→ **Stated problem**: Write out exactly the lines from the start of the entries through the one that contains "R = math.radians", including both.

[A run of records]
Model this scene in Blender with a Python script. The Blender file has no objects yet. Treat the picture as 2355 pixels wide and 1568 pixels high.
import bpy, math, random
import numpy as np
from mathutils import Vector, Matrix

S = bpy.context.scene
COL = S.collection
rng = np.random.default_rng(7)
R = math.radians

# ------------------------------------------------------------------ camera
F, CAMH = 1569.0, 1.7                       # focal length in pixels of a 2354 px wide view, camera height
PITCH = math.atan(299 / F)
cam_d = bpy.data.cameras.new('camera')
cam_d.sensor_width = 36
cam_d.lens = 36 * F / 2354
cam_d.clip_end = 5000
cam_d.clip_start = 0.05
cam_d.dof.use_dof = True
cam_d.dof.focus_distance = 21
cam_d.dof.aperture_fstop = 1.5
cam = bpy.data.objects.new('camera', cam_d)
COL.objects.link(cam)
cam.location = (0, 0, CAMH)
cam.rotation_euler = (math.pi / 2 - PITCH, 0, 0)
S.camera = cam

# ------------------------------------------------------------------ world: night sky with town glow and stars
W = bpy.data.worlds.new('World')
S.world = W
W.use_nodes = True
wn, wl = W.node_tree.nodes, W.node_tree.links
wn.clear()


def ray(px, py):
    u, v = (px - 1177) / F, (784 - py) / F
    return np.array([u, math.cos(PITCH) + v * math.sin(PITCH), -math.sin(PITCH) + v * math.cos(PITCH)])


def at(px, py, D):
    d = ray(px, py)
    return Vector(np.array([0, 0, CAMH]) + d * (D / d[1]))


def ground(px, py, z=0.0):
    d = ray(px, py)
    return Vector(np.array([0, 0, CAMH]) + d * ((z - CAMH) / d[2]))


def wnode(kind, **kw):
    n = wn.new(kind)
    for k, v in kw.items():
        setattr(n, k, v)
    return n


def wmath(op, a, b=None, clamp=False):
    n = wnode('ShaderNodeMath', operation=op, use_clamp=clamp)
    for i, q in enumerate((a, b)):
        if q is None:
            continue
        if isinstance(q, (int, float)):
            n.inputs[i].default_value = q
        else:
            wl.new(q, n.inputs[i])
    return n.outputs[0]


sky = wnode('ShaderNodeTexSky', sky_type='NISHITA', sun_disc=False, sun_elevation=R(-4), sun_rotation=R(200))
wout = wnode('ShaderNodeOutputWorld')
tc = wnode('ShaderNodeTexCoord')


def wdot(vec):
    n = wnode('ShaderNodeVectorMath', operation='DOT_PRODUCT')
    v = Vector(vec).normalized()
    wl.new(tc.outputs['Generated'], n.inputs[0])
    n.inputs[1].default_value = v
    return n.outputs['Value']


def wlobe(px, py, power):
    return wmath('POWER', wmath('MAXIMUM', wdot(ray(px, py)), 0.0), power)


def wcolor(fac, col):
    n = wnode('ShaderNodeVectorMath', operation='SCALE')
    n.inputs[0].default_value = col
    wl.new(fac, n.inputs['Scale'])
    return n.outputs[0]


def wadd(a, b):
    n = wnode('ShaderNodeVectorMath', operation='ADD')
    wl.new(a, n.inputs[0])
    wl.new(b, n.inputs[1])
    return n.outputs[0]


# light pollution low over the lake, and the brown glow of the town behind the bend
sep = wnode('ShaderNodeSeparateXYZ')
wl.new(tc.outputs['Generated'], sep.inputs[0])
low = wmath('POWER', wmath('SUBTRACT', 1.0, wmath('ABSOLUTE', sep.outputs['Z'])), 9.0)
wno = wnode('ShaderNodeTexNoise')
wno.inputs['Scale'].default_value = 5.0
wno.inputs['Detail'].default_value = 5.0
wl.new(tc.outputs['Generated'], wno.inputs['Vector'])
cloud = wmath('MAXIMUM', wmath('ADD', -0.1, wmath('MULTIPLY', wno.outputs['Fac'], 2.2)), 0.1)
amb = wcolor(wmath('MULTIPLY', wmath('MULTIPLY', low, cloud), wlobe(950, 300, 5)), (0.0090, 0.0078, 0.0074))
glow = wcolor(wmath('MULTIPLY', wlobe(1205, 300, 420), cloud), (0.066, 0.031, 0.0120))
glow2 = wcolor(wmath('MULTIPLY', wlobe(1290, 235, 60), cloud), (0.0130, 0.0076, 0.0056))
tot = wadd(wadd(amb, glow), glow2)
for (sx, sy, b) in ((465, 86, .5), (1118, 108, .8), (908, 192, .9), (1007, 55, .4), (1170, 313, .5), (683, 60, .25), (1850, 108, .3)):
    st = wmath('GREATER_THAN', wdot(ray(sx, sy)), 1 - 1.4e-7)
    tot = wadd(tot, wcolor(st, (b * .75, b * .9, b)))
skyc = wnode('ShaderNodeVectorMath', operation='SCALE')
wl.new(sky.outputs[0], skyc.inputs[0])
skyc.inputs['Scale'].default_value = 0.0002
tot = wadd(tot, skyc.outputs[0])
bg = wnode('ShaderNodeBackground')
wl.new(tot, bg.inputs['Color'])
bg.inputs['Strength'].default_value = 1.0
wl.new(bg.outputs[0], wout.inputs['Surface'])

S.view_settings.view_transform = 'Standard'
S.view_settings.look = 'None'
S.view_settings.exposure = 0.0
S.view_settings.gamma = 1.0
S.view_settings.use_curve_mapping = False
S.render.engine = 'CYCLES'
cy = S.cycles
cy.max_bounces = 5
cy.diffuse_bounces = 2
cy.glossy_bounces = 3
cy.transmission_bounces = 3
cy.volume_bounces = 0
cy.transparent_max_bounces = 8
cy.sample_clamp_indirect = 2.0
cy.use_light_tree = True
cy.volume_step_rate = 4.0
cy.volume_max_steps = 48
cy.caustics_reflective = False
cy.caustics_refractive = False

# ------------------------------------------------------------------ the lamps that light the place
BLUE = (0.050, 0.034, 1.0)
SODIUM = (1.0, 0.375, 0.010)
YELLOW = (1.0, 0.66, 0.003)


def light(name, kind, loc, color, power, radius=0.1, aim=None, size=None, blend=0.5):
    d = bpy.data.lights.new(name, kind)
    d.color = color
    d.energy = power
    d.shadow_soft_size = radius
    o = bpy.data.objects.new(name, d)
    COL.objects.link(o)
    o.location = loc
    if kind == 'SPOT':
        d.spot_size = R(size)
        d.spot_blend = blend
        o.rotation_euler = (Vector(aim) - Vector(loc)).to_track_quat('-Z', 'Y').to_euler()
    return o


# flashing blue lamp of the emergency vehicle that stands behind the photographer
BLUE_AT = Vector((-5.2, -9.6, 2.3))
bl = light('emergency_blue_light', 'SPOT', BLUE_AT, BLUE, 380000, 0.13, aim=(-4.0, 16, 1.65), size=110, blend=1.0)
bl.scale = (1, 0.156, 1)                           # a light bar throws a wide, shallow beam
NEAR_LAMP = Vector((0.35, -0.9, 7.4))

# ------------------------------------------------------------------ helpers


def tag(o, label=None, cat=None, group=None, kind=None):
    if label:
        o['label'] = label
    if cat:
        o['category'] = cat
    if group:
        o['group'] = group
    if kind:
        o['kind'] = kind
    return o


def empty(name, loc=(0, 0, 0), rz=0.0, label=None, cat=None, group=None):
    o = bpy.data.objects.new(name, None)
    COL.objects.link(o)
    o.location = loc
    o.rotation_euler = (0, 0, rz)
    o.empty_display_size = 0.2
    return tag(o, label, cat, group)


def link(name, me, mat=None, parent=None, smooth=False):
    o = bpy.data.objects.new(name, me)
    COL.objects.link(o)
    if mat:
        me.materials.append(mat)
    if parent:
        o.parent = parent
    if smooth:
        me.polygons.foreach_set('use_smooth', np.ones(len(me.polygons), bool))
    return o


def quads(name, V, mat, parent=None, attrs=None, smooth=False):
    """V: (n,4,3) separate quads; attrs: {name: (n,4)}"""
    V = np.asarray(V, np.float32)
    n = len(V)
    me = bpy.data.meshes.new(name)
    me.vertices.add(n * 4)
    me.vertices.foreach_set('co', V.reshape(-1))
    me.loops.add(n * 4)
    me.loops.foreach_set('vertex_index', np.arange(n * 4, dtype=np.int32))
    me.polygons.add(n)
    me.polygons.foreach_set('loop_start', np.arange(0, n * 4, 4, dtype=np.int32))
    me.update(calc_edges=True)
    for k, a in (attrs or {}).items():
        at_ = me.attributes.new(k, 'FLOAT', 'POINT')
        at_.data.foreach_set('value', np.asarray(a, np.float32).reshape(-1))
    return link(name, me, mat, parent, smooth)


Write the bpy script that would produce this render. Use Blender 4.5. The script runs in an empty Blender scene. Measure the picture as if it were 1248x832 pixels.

→ **In response**:
Model this scene in Blender with a Python script. The Blender file has no objects yet. Treat the picture as 2355 pixels wide and 1568 pixels high.
import bpy, math, random
import numpy as np
from mathutils import Vector, Matrix

S = bpy.context.scene
COL = S.collection
rng = np.random.default_rng(7)
R = math.radians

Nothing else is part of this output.